I hated the speed control on the lathe, and it wouldn't spin any slower than about 600RPM, so I removed the odd adjustable v pulleys and controls, put on a larger 3-phase motor with a VFD, added a reverse switch, and now it's alot of fun to use. it will spin real slow (nice for applying finishes). The usable RPM for turning is probably about 60-1500 RPM with the pulley that I have on there now. Slower than 60 or so and it doesn't have quite as much power, but plenty to apply finishes or get a very gnarly chunk started with light cuts. I like it much better than the 600-4000 rpm than it had before, it was just too fast. Also put it on castors, made them outboard for more stability, and also to not raise the lathe up too high. It's been surprisingly stable on casters. a few folks told me that would probably be a bad idea, but it's fine.
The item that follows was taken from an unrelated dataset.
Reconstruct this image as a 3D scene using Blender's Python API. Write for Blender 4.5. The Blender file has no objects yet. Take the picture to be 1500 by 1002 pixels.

Master power switch and VFD are under the head stock, spindle on-off switch, reverse switch and speed control are under the tail stock. I still haven't wired up the original RPM tachometer, I did temporarily wire it up and verified that it still worked with alligator clips, but I just never got around to making it permanent. Also still want to make a cover for the link belt... I'm sure that will probably never happen. :ROFLMAO:

I'd really love to have a nice lathe, but this one has to sit out in the carport so it's subject to humidity and stuff at night and during the winter, so until I have a place where I can actually store a machine indoors, I'll just stick with this franken-lathe.